Democratic Gov.-elect Roy Cooper said Senate Leader Phil Berger and House Speaker Tim Moore “assured me that as a result of Charlotte’s vote, a special session will be called … to repeal HB2 in full.”

That special session began Wednesday morning, but was repeatedly delayed by a series of recesses.

“I’ve never seen this many recesses in one day in my career,” said Democratic state Rep. Mickey Michaux, the longest serving member of the state’s General Assembly. “I don’t know what is going to happen. I though we were coming in here to repeal HB2.”

While waiting for his Republican colleagues to come back, Jackson decided to take measures into his own hands by filing a bill to repeal the bathroom bill.

“While we wait for NCGOP to make good on their deal, I went ahead and filed a bill to fully repeal HB2. Let’s vote,” Jackson tweeted.

An hour later, many lawmakers still hadn’t returned.

Political, economic fallout

Republican Gov.
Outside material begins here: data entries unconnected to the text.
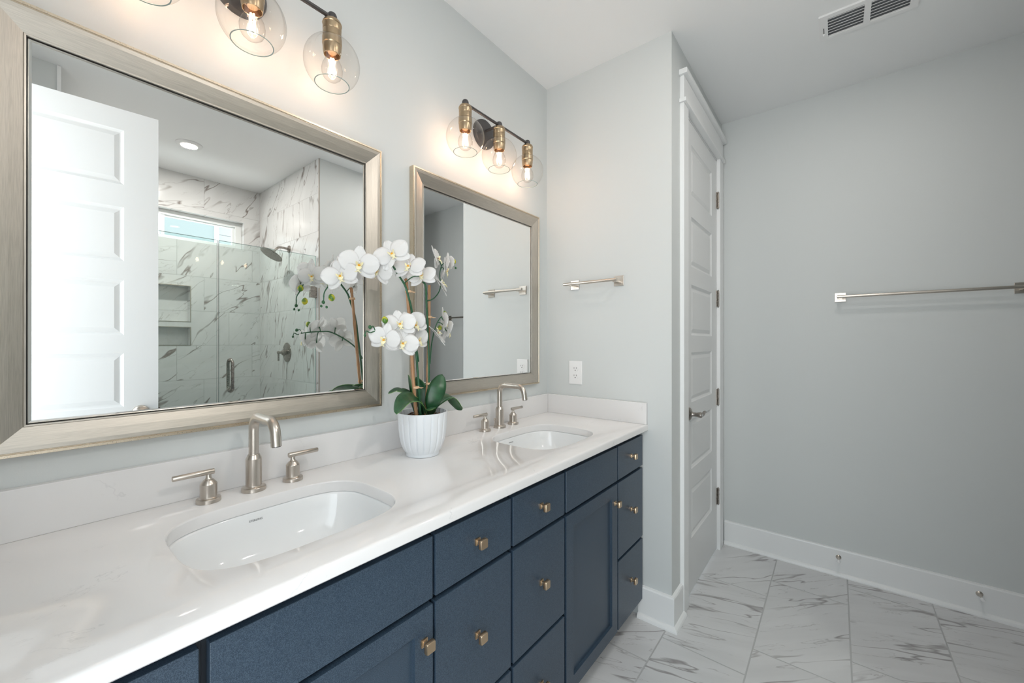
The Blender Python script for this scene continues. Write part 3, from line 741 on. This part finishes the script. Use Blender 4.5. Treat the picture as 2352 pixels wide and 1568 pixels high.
for (a, c) in secs:
    for k in range(7):
        x = lx0 + 0.010 + k * (lx1 - lx0 - 0.016) / 6
        b = nb(); v = [b.verts.new(p) for p in ((x - 0.0065, a, H - 0.0088), (x + 0.0065, a, H - 0.0030), (x + 0.0065, c, H - 0.0030), (x - 0.0065, c, H - 0.0088))]
        b.faces.new(v); link('louvre', b, M['plastic'], t_, smooth=0, solid=0.001)
b = nb(); box(b, 2.305, 2.345, -1.234, -1.231, z0 - 0.0004, z0 + 0.0002); link('lever_slot', b, M['dark'], t_, smooth=0)
b = nb(); lathe(b, [(0.0045, 0), (0.004, 0.006), (0.002, 0.009)], (2.350, -1.2325, z0), (0, 0.2, -1), 12); link('vent_lever', b, M['plastic'], t_)

# ------------------------------------------------------------------ baseboard door stops
def door_stop(y, label):
    t_ = empty('door_stop', (XF - 0.015, y, 0.104), label, 'door stop', 'door stops on the far baseboard')
    b = nb(); lathe(b, [(0.0125, 0), (0.0125, 0.003), (0.0095, 0.006), (0.006, 0.010), (0.0045, 0.014), (0.0045, 0.052)], (XF - 0.0145, y, 0.104), (-1, 0, 0), 20); link('spring_rod', b, M['nickel'], t_)
    b = nb(); lathe(b, [(0.0045, 0.052), (0.0075, 0.053), (0.0075, 0.064), (0.006, 0.068), (0.001, 0.069)], (XF - 0.0145, y, 0.104), (-1, 0, 0), 20); link('rubber_tip', b, M['plastic'], t_)
door_stop(-1.2850, 'nickel door stop with white tip on the far baseboard, nearer the door')
door_stop(-1.8100, 'nickel door stop with white tip on the far baseboard, nearer the picture edge')

# ------------------------------------------------------------------ recessed lights: the shower one, plus added fill
def can_light(x, y, label, power):
    t_ = empty('recessed_light', (x, y, H), label, 'ceiling light', 'recessed ceiling lights')
    b = nb(); lathe(b, [(0.078, 0.0), (0.077, -0.004), (0.066, -0.010), (0.054, -0.013), (0.050, -0.011), (0.050, -0.0005)], (x, y, H - 0.0005), (0, 0, 1), 48, cap=False); link('trim_ring', b, M['plastic'], t_)
    b = nb(); lathe(b, [(0.0505, -0.0090), (0.0005, -0.0095)], (x, y, H), (0, 0, 1), 48, cap=False); link('lens', b, M['can'], t_)
    l = bpy.data.lights.new('can_glow', 'AREA'); l.shape = 'DISK'; l.size = 0.095; l.energy = power; l.color = (1.0, 0.95, 0.90)
    o = bpy.data.objects.new('can_glow', l); COL.objects.link(o); o.location = (x, y, H - 0.014)
can_light(0.800, -2.380, 'round recessed light in the shower ceiling, seen in the mirror', 13)
can_light(1.250, -1.250, 'added fill light in recessed form in the bathroom ceiling in front of the vanity, out of the picture', 3.5)  # invented unseen lamp, put in as general fill
can_light(2.000, -1.450, 'added fill light in recessed form in the bathroom ceiling beside the alcove, out of the picture', 3.0)  # invented unseen lamp, put in to brighten the far end

# ------------------------------------------------------------------ shower fittings
YG = -1.905
t_ = empty('shower_screen', (0.50, YG, 0.10), 'fixed frameless glass screen of the shower, behind the open door in the mirror', 'shower screen')
def gpanel(name, x0, x1, par):
    b = bx(x0, x1, YG - 0.005, YG + 0.005, 0.106, 1.980); o = link(name, b, M['shower_glass'], par, smooth=0)
    b = nb(); e = 0.0012
    box(b, x0 - e, x0 + 0.0002, YG - 0.005, YG + 0.005, 0.106, 1.980); box(b, x1 - 0.0002, x1 + e, YG - 0.005, YG + 0.005, 0.106, 1.980); box(b, x0, x1, YG - 0.005, YG + 0.005, 1.9798, 1.980 + e)
    link('polished_edge', b, M['glass_edge'], o, smooth=0)
    return o
gpanel('glass_pane', XSL + 0.012, 0.842, t_)
b = nb(); box(b, 0.500, 0.555, YG - 0.012, YG + 0.014, 0.878, 0.925); link('glass_clamp', b, M['nickel_dark'], t_, smooth=0, bevel=0.002)
t_ = empty('shower_door', (1.20, YG, 0.10), 'frameless glass shower door with nickel loop handle, seen in the mirror', 'shower door')
g_ = gpanel('glass_pane', 0.852, 1.484, t_)
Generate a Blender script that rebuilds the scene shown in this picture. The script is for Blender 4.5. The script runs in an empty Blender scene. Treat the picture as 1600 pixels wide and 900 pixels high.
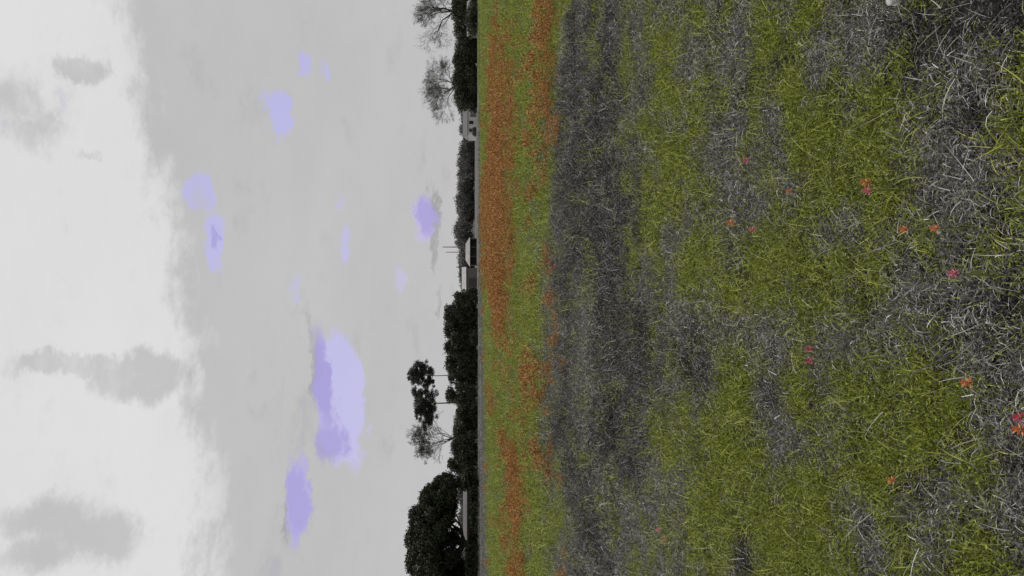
import bpy, math, random
import numpy as np

R = math.radians
sc = bpy.context.scene
col = sc.collection
rnd = random.Random(7)
rng = np.random.default_rng(11)

# ------------------------------------------------------------------ camera
CAM_H = 1.55
F = 1256.0                       # focal length in pixels of the 1600 px long side
PITCH = math.atan(63.0 / F)      # the phone looks a little below the horizon
cd = bpy.data.cameras.new('camera')
cam = bpy.data.objects.new('camera', cd)
col.objects.link(cam)
sc.camera = cam
cd.sensor_fit = 'HORIZONTAL'
cd.sensor_width = 36.0
cd.lens = 36.0 * F / 1600.0
cd.clip_start = 0.05
cd.clip_end = 9000
from mathutils import Matrix, Vector
fwd = Vector((0, math.cos(PITCH), -math.sin(PITCH)))
dwn = Vector((0, -math.sin(PITCH), -math.cos(PITCH)))
# phone held upright, picture stored on its side: picture left is up
m = Matrix.Identity(4)
for i in range(3):
    m[i][0] = dwn[i]
    m[i][1] = (1, 0, 0)[i]
    m[i][2] = -fwd[i]
    m[i][3] = (0, 0, CAM_H)[i]
cam.matrix_world = m

sc.view_settings.view_transform = 'Standard'
sc.view_settings.look = 'None'
sc.view_settings.exposure = 0.0
sc.view_settings.gamma = 1.0
sc.view_settings.use_curve_mapping = False
sc.render.engine = 'CYCLES'
sc.cycles.use_denoising = True
sc.cycles.max_bounces = 6
sc.cycles.diffuse_bounces = 3
sc.cycles.transmission_bounces = 3
sc.cycles.glossy_bounces = 2


def ray(px, py):
    d = fwd * F + dwn * (px - 800.0) + Vector((1, 0, 0)) * (450.0 - py)
    return d


def gp(px, py, z=0.0):
    """the place on the level z that the photo shows at (px, py)"""
    d = ray(px, py)
    t = (z - CAM_H) / d.z
    return d.x * t, d.y * t


def far(px, py, dist):
    """lateral position and height of what the photo shows at (px, py), dist metres ahead"""
    d = ray(px, py)
    t = dist / d.y
    return d.x * t, CAM_H + d.z * t


# ------------------------------------------------------------------ sky and sun
SUN_EL, SUN_AZ = 44.0, -14.0     # degrees; azimuth from +Y towards +X
w = bpy.data.worlds.new('World')
sc.world = w
w.use_nodes = True
nt = w.node_tree
nt.nodes.clear()
N, L = nt.nodes, nt.links


def nd(tree, kind, **kw):
    n = tree.nodes.new(kind)
    for k, v in kw.items():
        setattr(n, k, v)
    return n


def mth(tree, op, a, b=None, c=None, clamp=False):
    n = tree.nodes.new('ShaderNodeMath')
    n.operation = op
    n.use_clamp = clamp
    for i, v in enumerate((a, b, c)):
        if v is None:
            continue
        if isinstance(v, (int, float)):
            n.inputs[i].default_value = v
        else:
            tree.links.new(v, n.inputs[i])
    return n.outputs[0]


def mixc(tree, fac, a, b):
    n = tree.nodes.new('ShaderNodeMix')
    n.data_type = 'RGBA'
    for s, v in ((n.inputs[0], fac), (n.inputs[6], a), (n.inputs[7], b)):
        if isinstance(v, (int, float)):
            s.default_value = v
        elif isinstance(v, tuple):
            s.default_value = (v + (1,))[:4]
        else:
            tree.links.new(v, s)
    return n.outputs[2]


def mapr(tree, v, a, b, c=0.0, d=1.0, smooth=True):
    n = tree.nodes.new('ShaderNodeMapRange')
    n.interpolation_type = 'SMOOTHSTEP' if smooth else 'LINEAR'
    tree.links.new(v, n.inputs[0])
    for i, x in enumerate((a, b, c, d)):
        n.inputs[i + 1].default_value = x
    return n.outputs[0]


def noise(tree, vec, scale, detail=4, rough=0.55, dist=0.0):
    n = tree.nodes.new('ShaderNodeTexNoise')
    n.inputs['Scale'].default_value = scale
    n.inputs['Detail'].default_value = detail
    n.inputs['Roughness'].default_value = rough
    n.inputs['Distortion'].default_value = dist
    if vec is not None:
        tree.links.new(vec, n.inputs['Vector'])
    return n


sky = nd(nt, 'ShaderNodeTexSky', sky_type='NISHITA')
sky.sun_disc = False
sky.sun_elevation = R(SUN_EL)
sky.sun_rotation = R(SUN_AZ)
sky.air_density = 1.2
sky.dust_density = 1.5
tc = nd(nt, 'ShaderNodeTexCoord')
sep = nd(nt, 'ShaderNodeSeparateXYZ')
L.new(tc.outputs['Generated'], sep.inputs[0])
az = mth(nt, 'ARCTAN2', sep.outputs[0], sep.outputs[1])
el = mth(nt, 'ARCSINE', sep.outputs[2])
azel = nd(nt, 'ShaderNodeCombineXYZ')
L.new(az, azel.inputs[0])
L.new(el, azel.inputs[1])
# cloud sheet coordinates: direction, stretched along the horizon
cl = nd(nt, 'ShaderNodeVectorMath', operation='MULTIPLY')
L.new(tc.outputs['Generated'], cl.inputs[0])
cl.inputs[1].default_value = (1.0, 1.0, 2.2)
nbig = noise(nt, cl.outputs[0], 3.2, 7, 0.55)
nsml = noise(nt, cl.outputs[0], 11.0, 8, 0.68)
nwarp = noise(nt, cl.outputs[0], 13.0, 8, 0.72)
wv = nd(nt, 'ShaderNodeVectorMath', operation='SUBTRACT')
L.new(nwarp.outputs['Color'], wv.inputs[0])
wv.inputs[1].default_value = (0.5, 0.5, 0.5)
ws = nd(nt, 'ShaderNodeVectorMath', operation='SCALE')
L.new(wv.outputs[0], ws.inputs[0])
ws.inputs['Scale'].default_value = 0.075
uv = nd(nt, 'ShaderNodeVectorMath', operation='ADD')
L.new(azel.outputs[0], uv.inputs[0])
L.new(ws.outputs[0], uv.inputs[1])


def dirae(px, py):
    d = ray(px, py).normalized()
    return math.atan2(d.x, d.y), math.asin(d.z)


def blob(px, py, rx, ry, soft=(1.2, 0.55), slant=0.0):
    """thin place (or thick place) in the cloud sheet, by direction"""
    a0, e0 = dirae(px, py)
    s = nd(nt, 'ShaderNodeVectorMath', operation='SUBTRACT')
    L.new(uv.outputs[0], s.inputs[0])
    s.inputs[1].default_value = (a0, e0, 0)
    src = s.outputs[0]
    if slant:
        r_ = nd(nt, 'ShaderNodeVectorRotate', rotation_type='Z_AXIS')
        L.new(src, r_.inputs['Vector'])
        r_.inputs['Angle'].default_value = slant
        src = r_.outputs[0]
    k = nd(nt, 'ShaderNodeVectorMath', operation='MULTIPLY')
    L.new(src, k.inputs[0])
    k.inputs[1].default_value = (F / ry, F / rx, 0)
    ln = nd(nt, 'ShaderNodeVectorMath', operation='LENGTH')
    L.new(k.outputs[0], ln.inputs[0])
    return mapr(nt, ln.outputs['Value'], soft[0], soft[1])


def union(items):
    acc = None
    for v, wgt in items:
        v = mth(nt, 'MULTIPLY', v, wgt)
        acc = v if acc is None else mth(nt, 'MAXIMUM', acc, v)
    return acc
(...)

Pat McCrory blamed his gubernatorial defeat last month on controversy over the bathroom bill, which countered Charlotte’s ordinance.

“I have always publicly advocated a repeal of the overreaching Charlotte ordinance,” McCrory said.

He said the Charlotte council’s “sudden reversal with little notice after the gubernatorial election sadly proves this entire issue originated by the political left was all about politics and winning the governor’s race at the expense of Charlotte and our entire state.”

But in the nine months since McCrory signed the law, the state has grappled with wide-ranging repercussions.

The Justice Department filed a suit challenging the measure, and the state’s public university system pledged to defy the statewide law.

North Carolina also suffered huge economic losses after HB2’s passage.

Singers Bruce Springsteen, Demi Lovato and Nick Jonas, as well as bands such as Pearl Jam and Boston, canceled concerts in the state.

PayPal and Deutsche Bank both said they would cancel plans to expand into the state.

And the NCAA said it would relocate several college athletic championship events for the 2016-17 season that were scheduled to take place in North Carolina.